## Problem to solve:
Every line of the data must be copied exactly.
══ Collected data ══
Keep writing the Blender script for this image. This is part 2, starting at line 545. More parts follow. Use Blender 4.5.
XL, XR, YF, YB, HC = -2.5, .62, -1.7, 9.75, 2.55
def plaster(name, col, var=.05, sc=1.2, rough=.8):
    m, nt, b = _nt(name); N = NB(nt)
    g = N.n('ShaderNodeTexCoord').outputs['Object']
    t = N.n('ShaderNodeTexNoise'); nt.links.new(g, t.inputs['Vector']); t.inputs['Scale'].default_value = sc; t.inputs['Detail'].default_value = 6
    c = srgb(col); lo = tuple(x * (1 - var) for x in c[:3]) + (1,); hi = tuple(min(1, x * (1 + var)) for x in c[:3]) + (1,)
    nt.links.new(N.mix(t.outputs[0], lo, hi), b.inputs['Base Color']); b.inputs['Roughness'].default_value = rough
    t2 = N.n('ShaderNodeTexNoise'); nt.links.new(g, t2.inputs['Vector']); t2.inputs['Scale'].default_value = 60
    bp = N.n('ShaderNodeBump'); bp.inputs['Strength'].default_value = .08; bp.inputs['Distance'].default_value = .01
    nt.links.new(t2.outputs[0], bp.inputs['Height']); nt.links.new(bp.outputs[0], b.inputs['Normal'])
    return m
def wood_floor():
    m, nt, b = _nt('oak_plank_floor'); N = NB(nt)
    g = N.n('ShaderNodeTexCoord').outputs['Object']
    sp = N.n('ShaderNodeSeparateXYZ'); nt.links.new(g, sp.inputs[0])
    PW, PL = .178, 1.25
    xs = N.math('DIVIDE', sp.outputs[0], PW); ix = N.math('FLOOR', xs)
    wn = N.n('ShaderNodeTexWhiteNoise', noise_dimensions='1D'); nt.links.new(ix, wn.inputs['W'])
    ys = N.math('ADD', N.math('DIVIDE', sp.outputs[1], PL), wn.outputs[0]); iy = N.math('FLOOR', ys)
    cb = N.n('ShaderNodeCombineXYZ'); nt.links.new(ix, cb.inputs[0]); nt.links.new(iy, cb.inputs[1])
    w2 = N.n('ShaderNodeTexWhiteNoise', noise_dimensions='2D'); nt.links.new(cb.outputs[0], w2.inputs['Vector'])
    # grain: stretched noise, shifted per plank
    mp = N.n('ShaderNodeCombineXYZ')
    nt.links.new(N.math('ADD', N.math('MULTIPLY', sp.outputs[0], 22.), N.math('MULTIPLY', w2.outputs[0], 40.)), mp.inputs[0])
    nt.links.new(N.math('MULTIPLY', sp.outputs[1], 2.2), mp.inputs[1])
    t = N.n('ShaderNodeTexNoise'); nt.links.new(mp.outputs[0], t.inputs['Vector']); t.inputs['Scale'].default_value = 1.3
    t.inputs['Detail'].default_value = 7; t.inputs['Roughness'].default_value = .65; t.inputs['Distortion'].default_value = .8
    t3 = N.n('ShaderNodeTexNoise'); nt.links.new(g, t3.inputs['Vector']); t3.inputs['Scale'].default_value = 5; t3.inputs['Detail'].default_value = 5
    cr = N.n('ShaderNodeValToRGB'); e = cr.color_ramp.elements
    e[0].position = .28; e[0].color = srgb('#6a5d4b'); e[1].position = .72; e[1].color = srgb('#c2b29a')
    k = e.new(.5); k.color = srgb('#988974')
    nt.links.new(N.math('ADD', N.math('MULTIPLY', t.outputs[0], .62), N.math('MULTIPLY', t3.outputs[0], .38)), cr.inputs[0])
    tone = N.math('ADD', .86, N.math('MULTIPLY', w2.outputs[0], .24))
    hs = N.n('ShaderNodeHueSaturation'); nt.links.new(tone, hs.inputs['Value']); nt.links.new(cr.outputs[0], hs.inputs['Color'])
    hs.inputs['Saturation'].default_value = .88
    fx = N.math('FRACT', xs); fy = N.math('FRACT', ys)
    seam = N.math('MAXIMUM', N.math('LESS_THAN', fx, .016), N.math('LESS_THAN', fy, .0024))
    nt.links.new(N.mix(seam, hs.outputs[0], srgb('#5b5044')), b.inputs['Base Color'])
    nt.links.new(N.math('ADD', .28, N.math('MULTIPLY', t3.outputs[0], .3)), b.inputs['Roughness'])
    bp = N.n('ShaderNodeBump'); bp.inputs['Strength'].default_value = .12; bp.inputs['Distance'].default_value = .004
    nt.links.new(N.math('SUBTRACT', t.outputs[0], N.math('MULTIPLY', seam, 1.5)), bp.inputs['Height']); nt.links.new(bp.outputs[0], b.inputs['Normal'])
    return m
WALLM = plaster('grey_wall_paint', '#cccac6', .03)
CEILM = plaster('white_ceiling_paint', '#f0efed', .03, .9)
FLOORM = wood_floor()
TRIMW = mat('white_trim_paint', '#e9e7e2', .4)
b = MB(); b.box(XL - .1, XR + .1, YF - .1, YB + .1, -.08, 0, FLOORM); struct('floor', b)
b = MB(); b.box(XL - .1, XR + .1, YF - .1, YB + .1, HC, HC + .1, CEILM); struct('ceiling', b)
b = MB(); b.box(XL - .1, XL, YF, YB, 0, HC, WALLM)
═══
## Task response:
Keep writing the Blender script for this image. This is part 2, starting at line 545. More parts follow. Use Blender 4.5.
XL, XR, YF, YB, HC = -2.5, .62, -1.7, 9.75, 2.55
def plaster(name, col, var=.05, sc=1.2, rough=.8):
    m, nt, b = _nt(name); N = NB(nt)
    g = N.n('ShaderNodeTexCoord').outputs['Object']
    t = N.n('ShaderNodeTexNoise'); nt.links.new(g, t.inputs['Vector']); t.inputs['Scale'].default_value = sc; t.inputs['Detail'].default_value = 6
    c = srgb(col); lo = tuple(x * (1 - var) for x in c[:3]) + (1,); hi = tuple(min(1, x * (1 + var)) for x in c[:3]) + (1,)
    nt.links.new(N.mix(t.outputs[0], lo, hi), b.inputs['Base Color']); b.inputs['Roughness'].default_value = rough
    t2 = N.n('ShaderNodeTexNoise'); nt.links.new(g, t2.inputs['Vector']); t2.inputs['Scale'].default_value = 60
    bp = N.n('ShaderNodeBump'); bp.inputs['Strength'].default_value = .08; bp.inputs['Distance'].default_value = .01
    nt.links.new(t2.outputs[0], bp.inputs['Height']); nt.links.new(bp.outputs[0], b.inputs['Normal'])
    return m
def wood_floor():
    m, nt, b = _nt('oak_plank_floor'); N = NB(nt)
    g = N.n('ShaderNodeTexCoord').outputs['Object']
    sp = N.n('ShaderNodeSeparateXYZ'); nt.links.new(g, sp.inputs[0])
    PW, PL = .178, 1.25
    xs = N.math('DIVIDE', sp.outputs[0], PW); ix = N.math('FLOOR', xs)
    wn = N.n('ShaderNodeTexWhiteNoise', noise_dimensions='1D'); nt.links.new(ix, wn.inputs['W'])
    ys = N.math('ADD', N.math('DIVIDE', sp.outputs[1], PL), wn.outputs[0]); iy = N.math('FLOOR', ys)
    cb = N.n('ShaderNodeCombineXYZ'); nt.links.new(ix, cb.inputs[0]); nt.links.new(iy, cb.inputs[1])
    w2 = N.n('ShaderNodeTexWhiteNoise', noise_dimensions='2D'); nt.links.new(cb.outputs[0], w2.inputs['Vector'])
    # grain: stretched noise, shifted per plank
    mp = N.n('ShaderNodeCombineXYZ')
    nt.links.new(N.math('ADD', N.math('MULTIPLY', sp.outputs[0], 22.), N.math('MULTIPLY', w2.outputs[0], 40.)), mp.inputs[0])
    nt.links.new(N.math('MULTIPLY', sp.outputs[1], 2.2), mp.inputs[1])
    t = N.n('ShaderNodeTexNoise'); nt.links.new(mp.outputs[0], t.inputs['Vector']); t.inputs['Scale'].default_value = 1.3
    t.inputs['Detail'].default_value = 7; t.inputs['Roughness'].default_value = .65; t.inputs['Distortion'].default_value = .8
    t3 = N.n('ShaderNodeTexNoise'); nt.links.new(g, t3.inputs['Vector']); t3.inputs['Scale'].default_value = 5; t3.inputs['Detail'].default_value = 5
    cr = N.n('ShaderNodeValToRGB'); e = cr.color_ramp.elements
    e[0].position = .28; e[0].color = srgb('#6a5d4b'); e[1].position = .72; e[1].color = srgb('#c2b29a')
    k = e.new(.5); k.color = srgb('#988974')
    nt.links.new(N.math('ADD', N.math('MULTIPLY', t.outputs[0], .62), N.math('MULTIPLY', t3.outputs[0], .38)), cr.inputs[0])
    tone = N.math('ADD', .86, N.math('MULTIPLY', w2.outputs[0], .24))
    hs = N.n('ShaderNodeHueSaturation'); nt.links.new(tone, hs.inputs['Value']); nt.links.new(cr.outputs[0], hs.inputs['Color'])
    hs.inputs['Saturation'].default_value = .88
    fx = N.math('FRACT', xs); fy = N.math('FRACT', ys)
    seam = N.math('MAXIMUM', N.math('LESS_THAN', fx, .016), N.math('LESS_THAN', fy, .0024))
    nt.links.new(N.mix(seam, hs.outputs[0], srgb('#5b5044')), b.inputs['Base Color'])
    nt.links.new(N.math('ADD', .28, N.math('MULTIPLY', t3.outputs[0], .3)), b.inputs['Roughness'])
    bp = N.n('ShaderNodeBump'); bp.inputs['Strength'].default_value = .12; bp.inputs['Distance'].default_value = .004
    nt.links.new(N.math('SUBTRACT', t.outputs[0], N.math('MULTIPLY', seam, 1.5)), bp.inputs['Height']); nt.links.new(bp.outputs[0], b.inputs['Normal'])
    return m
WALLM = plaster('grey_wall_paint', '#cccac6', .03)
CEILM = plaster('white_ceiling_paint', '#f0efed', .03, .9)
FLOORM = wood_floor()
TRIMW = mat('white_trim_paint', '#e9e7e2', .4)
b = MB(); b.box(XL - .1, XR + .1, YF - .1, YB + .1, -.08, 0, FLOORM); struct('floor', b)
b = MB(); b.box(XL - .1, XR + .1, YF - .1, YB + .1, HC, HC + .1, CEILM); struct('ceiling', b)
b = MB(); b.box(XL - .1, XL, YF, YB, 0, HC, WALLM)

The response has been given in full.